Isabelle Huppert dans «Sauve qui peut (la vie)» (1980). (Sara Films /MK2. Gaumont. Collection Christophel. AFP)
publié le 13 septembre 2022 à 19h47

«On peut s’attendre à la mort de quelqu’un, ne pas l’avoir vu depuis très longtemps, et quand elle survient, rien n’y fait, elle n’entre pas dans le cours des choses. Entre Sauve qui peut (la vie) et Passion qu’on a tourné dans la foulée, on a passé presque deux ans ensemble.

«Ce sont des flashs qui me reviennent, des phrases, sa voix, une façon d’être parfois surprenante. Dans sa pratique du cinéma, il retirait tous les oripeaux et les lourdeurs habituels de la préparation. Je me souviens par exemple de la manière dont nous avions été ensemble acheter les costumes pour Sauve qui peut (la vie) dans une grande surface à Lausanne. Il ne s’y prenait pas comme les autres pour faire ce qu’il faisait. J’aime beaucoup notre première rencontre. Il m’a téléphoné, il m’a dit qu’il voulait me rencontrer, j’ai répondu “Quand ?” et une demi-heure plus tard, il était chez moi.
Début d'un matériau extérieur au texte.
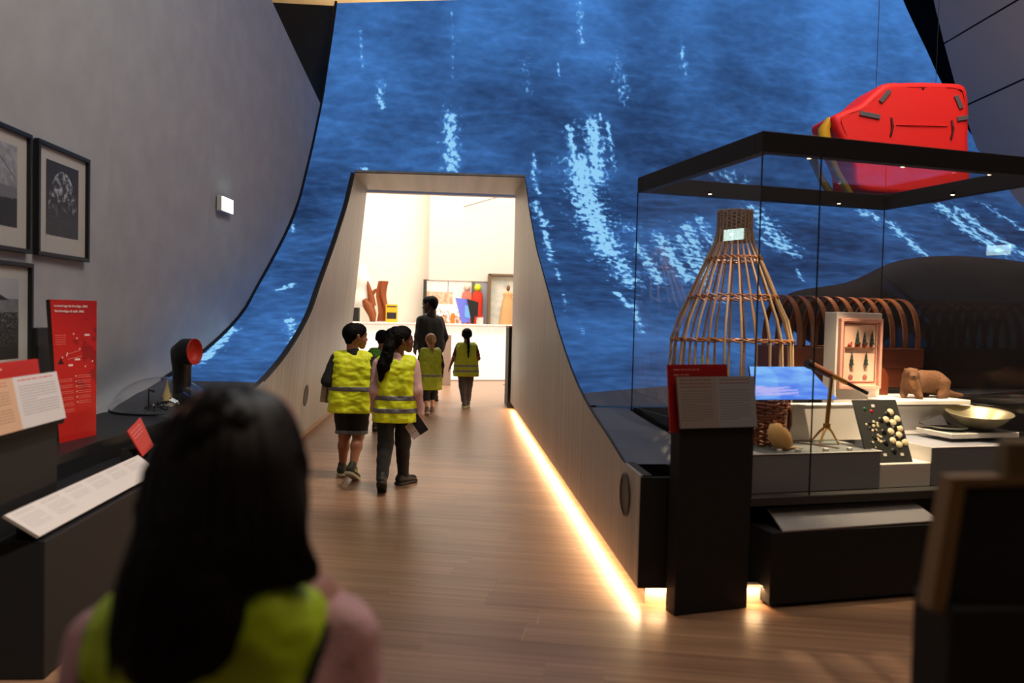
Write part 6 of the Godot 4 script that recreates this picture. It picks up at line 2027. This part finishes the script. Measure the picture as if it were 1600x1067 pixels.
func near_girl(lime: Material, hair: StandardMaterial3D) -> void:
	var pinkj := cloth("jacket_pink", Color(0.88, 0.68, 0.69), 0.85, 0.3)
	var at := V(-0.292, 0, -1.085)
	var root := thing("person", "girl seen close from behind with long dark hair, lime vest and pink jacket", "person", at, 0.0)
	var pale := skin("skin_light", Color(0.72, 0.50, 0.42))
	var shr := V(0.145, 1.01, 0.01)
	var shl := V(-0.155, 0.995, -0.005)
	var er := V(0.172, 0.82, 0.02)
	var el := V(-0.175, 0.82, 0.02)
	var bones := [
		[V(0, 1.05, 0.01), V(0.005, 1.15, 0.0), 0.052, 0.046], [V(-0.10, 1.045, 0.0), V(0.10, 1.045, 0.0), 0.055, 0.055], [V(-0.07, 0.95, 0.0), V(0.07, 0.95, 0.0), 0.085, 0.085],
		[V(-0.055, 0.85, 0), V(0.055, 0.85, 0), 0.080, 0.080], [V(-0.06, 0.72, 0), V(0.06, 0.72, 0), 0.088, 0.088],
		[shr, er, 0.042, 0.034], [er, V(0.19, 0.62, -0.08), 0.034, 0.022], [shl, el, 0.042, 0.034], [el, V(-0.2, 0.62, -0.08), 0.034, 0.022],
		[V(0.075, 0.68, 0), V(0.07, 0.38, -0.02), 0.076, 0.05], [V(0.07, 0.38, -0.02), V(0.07, 0.085, 0.0), 0.048, 0.03], [V(-0.075, 0.68, 0), V(-0.07, 0.38, -0.02), 0.076, 0.05], [V(-0.07, 0.38, -0.02), V(-0.07, 0.085, 0.02), 0.048, 0.03]]
	var body := MB.new()
	body.add(net(bones, 0.012, 0.03))
	body.add(head_net(0.0042), Transform3D(Basis(Vector3.UP, -0.30) * Basis(Vector3.RIGHT, -0.05), V(0.004, 1.240, -0.02)))
	for side in [1.0, -1.0]:
		body.add(hand_net(false, 0.0042), Transform3D(Basis(V(side, 0, 0), V(0, 0.92, 0.38).normalized(), V(0, -0.38, 0.92).normalized()), V(0.19 * side, 0.62, -0.08)))
	obj("body", body, pale, root)
	var pb := [[V(-0.06, 0.70, 0), V(0.06, 0.70, 0), 0.098, 0.098]]
	for s in [-1.0, 1.0]:
		pb.append([V(0.075 * s, 0.68, 0), V(0.07 * s, 0.38, -0.02), 0.088, 0.062])
		pb.append([V(0.07 * s, 0.38, -0.02), V(0.07 * s, 0.085, 0.01), 0.06, 0.042])
	obj("trousers", netm(pb, 0.014, 0.02, [Plane(Vector3.DOWN, -0.06)]), mats["cloth_black"], root)
	var parts := shoe_parts(0.009)
	for s in [-1.0, 1.0]:
		var um := MB.new()
		um.add(parts[0], Transform3D(Basis(), V(0.07 * s, 0.0, 0.01)))
		var sx := obj("shoe", um, mats["shoe_black"], root)
		var sm := MB.new()
		sm.add(parts[1], Transform3D(Basis(), V(0.07 * s, 0.0, 0.01)))
		obj("sole", sm, mats["shoe_black"], sx)
	# jacket: full sleeves with deep folds at the shoulder
	var jb := [[V(-0.125, 1.005, 0.0), V(0.120, 1.015, 0.0), 0.058, 0.058], [V(-0.08, 0.95, 0.0), V(0.08, 0.95, 0.0), 0.098, 0.098], [V(-0.07, 0.80, 0), V(0.07, 0.80, 0), 0.10, 0.10],
		[shr, er, 0.056, 0.054], [er, V(0.19, 0.64, -0.07), 0.054, 0.042], [shl, el, 0.054, 0.052], [el, V(-0.2, 0.64, -0.07), 0.058, 0.042],
		[V(0.170, 1.035, 0.045), V(0.125, 0.945, 0.085), 0.022, 0.024], [V(0.186, 1.02, 0.035), V(0.180, 0.93, 0.055), 0.016, 0.016], [V(0.0, 1.07, 0.01), V(0.0, 1.12, 0.0), 0.064, 0.058]]
	obj("jacket", netm(jb, 0.009, 0.022, [], 0.010, Vector3(12, 9, 12)), pinkj, root)
	# vest: cut to its armholes and hem
	var vb := vest_bones(1.02, 0.60, 0.076, 0.085, 0.100, 0.106)
	vb.append([V(-0.125, 1.000, 0.014), V(0.122, 1.005, 0.014), 0.054, 0.054])
	vb.append([V(-0.055, 1.045, 0.035), V(0.06, 1.045, 0.035), 0.066, 0.066])
	var pr := Plane(V(1, -0.35, 0.0).normalized(), (0.153 - 0.35 * 1.079) / 1.0595)
	var plx := Plane(V(-1, -0.12, 0.0).normalized(), (0.163 - 0.12 * 1.06) / 1.0072)
	var top := Plane(V(0, 1, 0.1).normalized(), 1.135)
	var vest := obj("vest", netm(vb, 0.008, 0.05, [Plane(Vector3.DOWN, -0.60), pr, plx, top], 0.014, Vector3(8, 10, 8)), lime, root)
	# dark binding along the armholes
	var bind := mat("binding_dark", Color(0.06, 0.06, 0.035), 0.8)
	var rb := MB.new()
	rb.tube([V(0.142, 1.045, -0.03), V(0.145, 1.055, 0.015), V(0.142, 1.043, 0.055), V(0.136, 1.02, 0.080), V(0.127, 0.99, 0.096), V(0.117, 0.96, 0.104), V(0.104, 0.92, 0.108)], [0.006], 8)
	obj("binding", rb, bind, vest)
	var lb := MB.new()
	lb.tube([V(-0.158, 1.042, -0.03), V(-0.160, 1.05, 0.015), V(-0.157, 1.035, 0.052), V(-0.152, 1.0, 0.076), V(-0.147, 0.965, 0.088), V(-0.142, 0.92, 0.095)], [0.006], 8)
	obj("binding", lb, bind, vest)
	var st := []
	for q in vb:
		st.append([q[0], q[1], q[2] + 0.004, q[3] + 0.004])
	obj("reflective_stripe", netm(st, 0.009, 0.05, [Plane(Vector3.DOWN, -0.70), Plane(Vector3.UP, 0.75), pr, plx], 0.014, Vector3(8, 10, 8), Vector2(0.70, 0.75)), mats["stripe_grey"], vest)
	# hair: a smooth mass, then strands combed over it
	var hb := [[V(0.004, 1.262, 0.010), V(0.004, 1.258, -0.03), 0.087, 0.084], [V(-0.005, 1.21, 0.035), V(-0.025, 1.11, 0.085), 0.070, 0.058], [V(-0.025, 1.11, 0.085), V(-0.035, 1.06, 0.105), 0.056, 0.048],
		[V(-0.045, 1.22, 0.025), V(-0.058, 1.10, 0.080), 0.045, 0.044], [V(-0.058, 1.10, 0.080), V(-0.060, 1.045, 0.105), 0.043, 0.036], [V(-0.060, 1.045, 0.105), V(-0.058, 1.02, 0.110), 0.034, 0.022],
		[V(-0.010, 1.07, 0.105), V(-0.012, 1.03, 0.112), 0.040, 0.028], [V(0.045, 1.23, 0.02), V(0.055, 1.16, 0.04), 0.054, 0.046], [V(0.055, 1.16, 0.04), V(0.085, 1.125, 0.05), 0.042, 0.030], [V(0.085, 1.135, 0.045), V(0.118, 1.115, 0.05), 0.026, 0.012],
		[V(0.015, 1.13, 0.085), V(0.020, 1.07, 0.118), 0.030, 0.020], [V(0.020, 1.07, 0.118), V(0.022, 1.035, 0.122), 0.018, 0.008]]
	var face := Plane(V(0.25, -0.75, -0.60).normalized(), 0.0)
	face.d = face.normal.dot(V(0.075, 1.235, -0.025))
	var hm := netm(hb.slice(0, 2), 0.007, 0.035, [face], 0.008, Vector3(40, 7, 40))
	hb.append([V(0.055, 1.28, 0.0), V(0.070, 1.19, 0.015), 0.038, 0.036])
	hb.append([V(-0.05, 1.28, 0.0), V(-0.066, 1.19, 0.015), 0.038, 0.036])
	hm.add(net(hb.slice(1), 0.007, 0.035, [], 0.008, Vector3(40, 7, 40)))
	var hr := obj("hair", hm, hair, root)
	var rng := RandomNumberGenerator.new()
	rng.seed = 77
	var sm := MB.new()
	for k in 230:
		# strands start at the parting and fall over the mass
		var a := rng.randf_range(-1.9, 1.9)              # round the head, 0 = straight back
		var r0 := 0.088
		var side := sin(a)
		var pts := [V(0.006 + side * 0.02, 1.348 - 0.004 * rng.randf(), 0.0 + cos(a) * 0.02)]
		pts.append(V(0.006 + side * 0.062, 1.325, 0.0 + cos(a) * 0.062))
		pts.append(V(0.006 + side * r0 * 1.03, 1.27, 0.005 + cos(a) * r0 * 1.05))
		var tx: float
		var ty: float
		var tz: float
		if side < 0.25:
			tx = lerpf(-0.098, 0.030, clampf((side + 1.0) / 1.25, 0.0, 1.0)) + rng.randf_range(-0.006, 0.006)
			ty = rng.randf_range(1.005, 1.05)
			tz = 0.143 - 0.25 * absf(tx + 0.03) + rng.randf_range(-0.006, 0.004)
		else:
			tx = lerpf(0.03, 0.122, (side - 0.25) / 0.75)
			ty = rng.randf_range(1.10, 1.145)
			tz = 0.105 - 0.40 * maxf(tx - 0.05, 0.0)
		var p2: Vector3 = pts[2]
		pts.append(V(lerpf(p2.x, tx, 0.35), lerpf(p2.y, ty, 0.35), lerpf(p2.z, tz, 0.42)))
		pts.append(V(lerpf(p2.x, tx, 0.75), lerpf(p2.y, ty, 0.7), lerpf(p2.z, tz, 0.82)))
		pts.append(V(tx, ty, tz))
		# refine the path
		var fine := []
		for q in pts.size() - 1:
			var b0: Vector3 = pts[maxi(q - 1, 0)]
			var b3: Vector3 = pts[mini(q + 2, pts.size() - 1)]
			for e in 4:
				fine.append((pts[q] as Vector3).cubic_interpolate(pts[q + 1], b0, b3, e / 4.0))
		fine.append(pts[-1])
		sm.tube(fine, [0.0022, 0.003, 0.0034, 0.0034, 0.0034, 0.0034, 0.0034, 0.0034, 0.0034, 0.0034, 0.0034, 0.0034, 0.0034, 0.0034, 0.003, 0.0026, 0.0022, 0.0018, 0.0013, 0.0009, 0.0006], 4, false)
	var so := obj("strands", sm, mat("hair_strand", Color(0.085, 0.052, 0.042), 0.5), hr)
	so.set_meta("kind", "stuff")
«Tout était simple avec lui. Enfin simple, pas toujours. Certaines scènes de Sauve qui peut (la vie) étaient loin de l’être. Il m’avait demandé de bégayer dans Passion, le pire pour une actrice, qu’on lui enlève son accès au langage. Ça ne m’avait pas plu du tout ! Il était allé jusqu’à me faire prendre des cours chez une orthophoniste. C’était disait-il pour mieux montrer comment la classe ouvrière bégayait ! Vu sous cet angle… In fine, tout était rendu facile par son génie et, j’ose dire, par sa délicatesse, sa poésie. Personne n’a filmé les visages comme lui. Même entrer en conflit avec lui était différent. Car au fond, les conflits avec lui, c’était des conflits contre lui-même, plus que contre les autres. Sur Passion, il voulait nous confronter, Hanna [Schygulla] et moi, à un travail qui n’était pas le nôtre. Peu avant le tournage, pendant quelques jours, Hanna a été barmaid tandis que moi, j’ai été ouvrière dans une usine d’horlogerie. Plus tard, pendant le tournage, il nous demandait d’écrire tous les soirs des petites pensées qui nous traversaient l’esprit, c’était comme des devoirs, il aimait bien jouer au maître d’école, dans un jeu de rôle presque enfantin. On devait les glisser dans le casier de sa chambre d’hôtel. Comme j’étais en train de lire un court roman de Beckett, j’en avais tiré une citation. Il n’était pas content du tout. “Je ne t’ai pas demandé de recopier une phrase de Beckett.” Le lendemain, je lui ai écrit une interrogation ô combien godardienne : “Faut-il travailler à aimer ou aimer travailler ?” Il faut croire que ça lui a plu parce qu’il l’a gardée dans le film. Un jour, toujours sur Passion, la caméra ne marchait plus et le tournage a été interrompu. Plus tard dans la journée, quand elle a été réparée, il a décidé qu’il ne voulait plus tourner. Il a dit cette phrase : “Il y a mon désir à moi aussi qui compte.” C’était un écho supposé mais réel à la caméra récalcitrante.»